TWIG - Spirited is what Leni Riefenstahl has always been. From the day she defied her father and began to study dance, to her diving escapades at the age of 70 in the Indian Ocean, to her insistence on making films right through the ripe age of 99. Her devil-may-care attitude has invariably landed her in one controversy after another. As the Deutsche Welle reports, this week the dynamic director announced that she will dazzle the world with another work, in time for her 100th birthday.

Born on August 22, 1902 in the Wedding district of Berlin, Riefenstahl took up dancing and was performing in European capitals by the age of 21. She choreographed her own repertoire and chose her own costumes and make up until a knee injury spelt the end of her dancing career. Her life then took a dramatic turn one day as she waited for a subway train in Berlin. She happened to see a film poster promoting the film with the prophetic name, Mountain of Destiny, by Arnold Fanck. Leni believed it was a sign meant for her. She sought out Fanck, convinced him that she should appear in his next film and become a star. Between 1926 and 1933, she appeared in five of Fanck’s "mountain films." Riefenstahl always played the role of the beautiful, daring explorer conquering craggy peaks and posing amid magnificent mountain landscapes. Weimar Germany loved the films as they provided a contrast to the dark, defeated, guilt-ridden German films of the time.

The next challenge for Riefenstahl was getting behind the camera. Even her first black-and-white films were well-crafted and exerted a tremendous effect on world cinema. She pioneered and enhanced many of the sports photography techniques that we now take for granted: slow motion, underwater diving shots, panoramic aerial shots and tracking systems for following fast action. But in the words of Ray Mueller, director of a documentary about Riefenstahl’s life, "her talent was her tragedy." Her work has always been overshadowed by her close association with the Nazi regime. Riefenstahl’s stirring and widely acclaimed documentary of the 1934 Nazi party rally in Nuremberg, Triumph of the Will, was, to some, entirely too successful. That along with her 1938 film, Olympia, a documentary on the 1936 Berlin Olympic Games made her a pariah of the film world. The press of the day branded her a "Nazi pin-up" and "Hitler’s girl," labels she declaims to this day as slanderous. In 1945, Riefenstahl faced Allied charges of producing Nazi propaganda films and of having close ties to Hitler, and was imprisoned. It was only after her interrogation that she was officially "denazified" and released.
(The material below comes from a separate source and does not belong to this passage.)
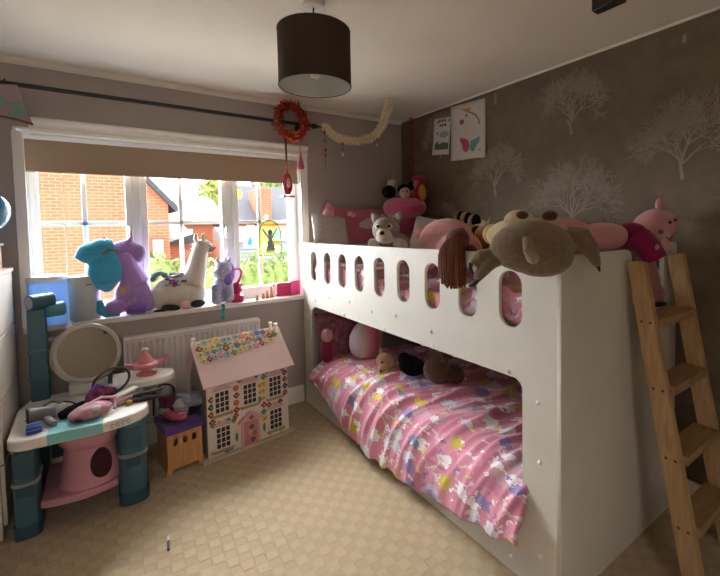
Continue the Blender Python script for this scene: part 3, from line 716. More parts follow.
#SECTION bunk bed
BX, BY0, BY1, BZ = 1.295, 0.81, 3.05, 1.283
bed = thing('bunk_bed', (1.79, 1.93, 0), 'white bunk bed with oval slots along its upper guard panel', 'bunk bed')
holes = [rrect(1.0, 0.20, 2.895, 0.797, (0.09, 0.10, 0.045, 0.03), 8)]
holes[0] = rrect(0.975, 0.20, 2.915, 0.797, (0.03, 0.10, 0.04, 0.03), 8)
SLOTS = [2.844, 2.619, 2.398, 2.179, 1.955, 1.726, 1.493, 1.26, 1.03]
for y in SLOTS: holes.append(rrect(y - 0.055, 0.993, y + 0.055, 1.216, 0.0545, 8))
plate('front_panel', [(BY0 + 0.018, 0.0), (BY1, 0.0), (BY1, BZ - 0.006), (BY0 + 0.018, BZ)], holes, 'X', BX + 0.009, 0.018, BEDW, bed, bevel=0.0015)
def arcz(cx, cz, r, a0, a1, n=6): return [(cx + r * math.cos(math.radians(a0 + (a1 - a0) * k / n)), cz + r * math.sin(math.radians(a0 + (a1 - a0) * k / n))) for k in range(n + 1)]
endp = [(BX, 0), (2.266, 0)] + arcz(2.246, BZ - 0.005, 0.02, 0, 90, 4) + arcz(2.137, BZ - 0.005, 0.02, 90, 180, 4) + arcz(2.117 - 0.05, 1.085, 0.05, 0, -90) + arcz(1.86, 1.085, 0.05, -90, -180) + arcz(1.81 - 0.045, BZ - 0.045, 0.045, 0, 90) + [(BX, BZ)]
plate('end_panel', endp, [], 'Y', BY0 + 0.009, 0.018, BEDW, bed, bevel=0.0015)
plate('end_panel', [(BX + 0.019, 0), (2.266, 0), (2.266, BZ), (BX + 0.019, BZ)], [], 'Y', BY1 - 0.009, 0.018, BEDW, bed)
MB().bb((2.248, BY0 + 0.02, 0.84), (2.266, BY1 - 0.02, 1.16)).bb((2.248, BY0 + 0.02, 0.05), (2.266, BY1 - 0.02, 0.36)).build('back_panel', BEDW, bed, smooth=False)
MB().bb((BX + 0.02, BY0 + 0.02, 0.83), (2.247, BY1 - 0.02, 0.85)).build('upper_deck', BEDW, bed, smooth=False)
MB().bb((BX + 0.02, BY0 + 0.02, 0.10), (2.247, BY1 - 0.02, 0.12)).build('lower_deck', BEDW, bed, smooth=False)
SCREW = mat('screw_cap_white', '#e8e6e0', rough=0.3)
sc0 = MB().ell((0, 0, 0), (0.0065, 0.0085, 0.0085), n=12).build('screw_cap', SCREW, bed)
first = True
for (y, z) in [(2.827, 0.850), (2.313, 0.911), (2.385, 0.814), (2.043, 0.889), (1.914, 0.812), (1.799, 0.907), (1.505, 0.878), (1.491, 0.814), (1.037, 0.813), (0.905, 0.734), (0.897, 0.51), (1.032, 0.06), (2.98, 1.146), (2.60, 0.90), (0.897, 0.147)]:
    o = sc0 if first else sc0.copy()
    if not first: COL.objects.link(o); o.parent = bed; o.matrix_parent_inverse = sc0.matrix_parent_inverse.copy()
    first = False
    o.location = (BX - 0.001, y, z)
mt = cloth('mattress_ticking', '#d9d2cc')
tag(MB().bb((BX + 0.03, 0.85, 0.121), (2.235, 3.01, 0.285)).build('mattress', mt, bevel=0.03), 'white mattress on the lower bunk under the pink duvet', 'mattress')
tag(MB().bb((BX + 0.075, 0.87, 0.851), (2.215, 2.99, 0.975)).build('mattress', mt, bevel=0.03), 'white mattress on the upper bunk behind the slotted panel', 'mattress')

DUV = duvet_mat()
def fold(y, x):
    """creases that fan out towards the front edge"""
    d = 2.25 - x
    am = 0.55 + 0.45 * nz3(y * 1.7, x * 1.7, 11.0)
    a = y * 9 + 2.6 * nz3(y * 1.1, x * 0.9, 2.0) - d * 4.5
    f = 1 - abs(math.sin(a + 0.8 * nz3(y * 3, x * 2, 7.0)))
    a2 = y * 21 + 3.5 * nz3(y * 1.6, x * 1.1, 1.0) - d * 3.0
    g = 1 - abs(math.sin(a2))
    h3 = 1 - abs(math.sin(y * 44 + 5 * nz3(y * 2.2, x * 1.3, 3.0) - d * 8))
    return (0.058 * f * f + 0.036 * g * g + 0.013 * h3 * h3) * am + 0.03 * nz3(y * 2.4, x * 2.6, 5.0)
ZLOW = [(2.85, 0.27), (2.743, 0.235), (2.476, 0.15), (2.085, 0.065), (1.68, 0.07), (1.37, 0.10), (1.13, 0.150), (0.953, 0.19), (0.90, 0.20)]
def zlow(y):
    for (a, za), (b, zb) in zip(ZLOW, ZLOW[1:]):
        if b <= y <= a: return za + (zb - za) * (a - y) / (a - b)
    return ZLOW[0][1] if y > ZLOW[0][0] else ZLOW[-1][1]
def duv(u, v):
    y = 0.945 + 1.885 * u
    zl = zlow(y) + 0.010 * math.sin(y * 40) + 0.012 * nz3(y * 12, 0, 0)
    zt = 0.405 - 0.06 * max(0, (y - 2.6) / 0.3) ** 2
    if v < 0.5:
        t = v / 0.5; x = 2.225 + (1.46 - 2.225) * t
        return (x, y, zt - 0.05 * (1 - t) ** 2 + fold(y, x))
    a = (v - 0.5) / 0.5 * PI / 2
    x = 1.46 - 0.228 * math.sin(a); z = zl + (zt - zl) * math.cos(a)
    f = fold(y, 1.46 - 0.55 * (v - 0.5) / 0.5)
    x -= f * math.sin(a) * 0.75; z += f * math.cos(a)
    if z < 0.26: x = min(x, 1.268)
    return (x, y, z)
dm = MB().grid(duv, 200, 110, 0, lambda u, v: (u * 1.95, v * 1.35))
dv = dm.build('duvet', DUV, angle=180); tag(dv, 'crumpled pink unicorn print duvet spilling out of the lower bunk', 'duvet')
k = dv.modifiers.new('t', 'SOLIDIFY'); k.thickness = 0.016; k.offset = -1
def duv2(u, v):
    y = 0.86 + 2.1 * u; x = 2.22 - (2.22 - 1.330) * min(1, v / 0.8)
    z = 1.075 + fold(y, x) * 1.3 + 0.03 * math.sin(y * 4 + x * 3)
    if v > 0.8:
        q = (v - 0.8) / 0.2; z = z - 0.13 * q * q - 0.01 * q; x = 1.330 - 0.008 * math.sin(q * PI)
    if v > 0.74: pass
    return (x, y, z)
dv2 = MB().grid(duv2, 120, 60, 0, lambda u, v: (u * 2.1 + 3.3, v * 1.2 + 1.1)).build('duvet', DUV, angle=180)
tag(dv2, 'pink unicorn print duvet on the top bunk seen through the slots', 'duvet')
k = dv2.modifiers.new('t', 'SOLIDIFY'); k.thickness = 0.012; k.offset = -1

def pillow(name, c, d, rot, m, label, cat='pillow', extra=None):
    """puffed cushion with pinched corners; d = (width, height, thickness) in local x, z, y"""
    w, hgt, th = d
    T = Matrix.Translation(c) @ Euler(rot).to_matrix().to_4x4()
    b = MB()
    for s in (-1, 1):
        def fn(u, v, s=s):
            a, e2 = 2 * u - 1, 2 * v - 1
            k = ((1 - a ** 4) * (1 - e2 ** 4)) ** 0.5
            pin = 1 - 0.06 * (1 - abs(a) ** 2) * abs(e2) ** 2
            pin2 = 1 - 0.06 * (1 - abs(e2) ** 2) * abs(a) ** 2
            return T @ Vector((a * w / 2 * pin2, s * th / 2 * k, e2 * hgt / 2 * pin))
        b.grid(fn, 20, 20, 0, lambda u, v: (u * w + c[0] * 3, v * hgt + c[2]))
    t = thing(name, c, label, cat)
    o = b.build('cover', m, t, angle=180)
    if extra: extra(t, T, d)
    return t

def eyes(mb_list, pts, r, parent, m=BLACK, name='eye'):
    for p in pts: MB().ell(p, r, n=10).build(name, m, parent)

# ---- upper bunk toys and cushions
pillow('white_cushion', (1.435, 2.83, 1.375), (0.31, 0.25, 0.11), (-0.35, 0.12, 0.10), cloth('grey_white_cotton', '#b9b1aa', 0.10), 'pale grey cushion propped at the left end of the top bunk', 'cushion')
def clouds(t, T, d):
    for cl in (((-0.03, 0.0, .045), (0.02, 0.02, .05), (0.06, -0.005, .04), (0.01, -0.005, .045)), ((0.17, 0.07, .035), (0.20, 0.05, .03)), ((-0.15, 0.09, .03), (-0.12, 0.08, .026))):
        b = MB()
        for (cx, cz, r) in cl:
            k = ((1 - (2 * cx / d[0]) ** 4) * (1 - (2 * cz / d[1]) ** 4)) ** 0.5
            b.ell(T @ Vector((cx, -d[2] / 2 * k, cz)), (r, 0.005, r * 0.8), n=12)
        b.build('cloud_print', cloth('cloud_white', '#c4a8aa'), t)
pillow('pink_cushion', (1.80, 2.945, 1.40), (0.60, 0.31, 0.12), (-0.12, 0.02, 0.0), cloth('rose_cotton', '#b0606e'), 'dusky pink cushion with pale clouds against the window wall', 'cushion', clouds)
pillow('pink_white_cushion', (1.52, 2.965, 1.44), (0.22, 0.27, 0.07), (-0.1, 0.5, 0.0), cloth('striped_pink', '#c48e9a', 0.3), 'small pink striped cushion peeking up behind the grey one', 'cushion')
pillow('white_pillow', (2.10, 2.42, 1.30), (0.34, 0.34, 0.12), (-0.45, 0.18, -0.95), cloth('pillow_white', '#b8a8a6'), 'pale pillow standing behind the husky plush on the top bunk')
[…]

After her forays into filmmaking and direction, Riefenstahl at the age of 60, took on another profession: stills photographer. Her love of nature and her fascination with different cultures led her to remote Africa, to document disappearing African tribes. She lived among the people of the Land of Nuba, a region in northeast Africa. She learned their language and lived as one of their own. What emerged from this experience were beautiful photographs of face and body painting, graceful African warriors, domestic life, rituals and ceremonies. As always, controversy followed her this time too, as some critics attempted to draw parallels between her images of the Nuba people and those of Nazi Germany. Still, the photographs were exhibited all over the world.

But Riefenstahl did not rest on her laurels. When she reached 70, chronic back pain pushed her into the buoyancy of the ocean and she took up diving. She discovered the wonders of the underwater world during her first snorkeling expedition in the Indian Ocean. She has visited the exquisite coral gardens off the coast of Kenya, in the Red Sea, the Maldives, and the Cocos Island in the Pacific. Two books of her photographs, The Coral Gardens and Wonders Under Water, resulted from these trips.

Riefenstahl, who will turn 100 on August 22, remains invincible. Her latest work, a 45-minute movie, Underwater Impressions, is a compilation of footage from the more than 2,000 scuba dives she made in the Indian Ocean between 1947 and 2000. When it is released on her birthday, it may cap a lifetime of achievements, or merely mark another milestone in the epic life of Leni Riefenstahl.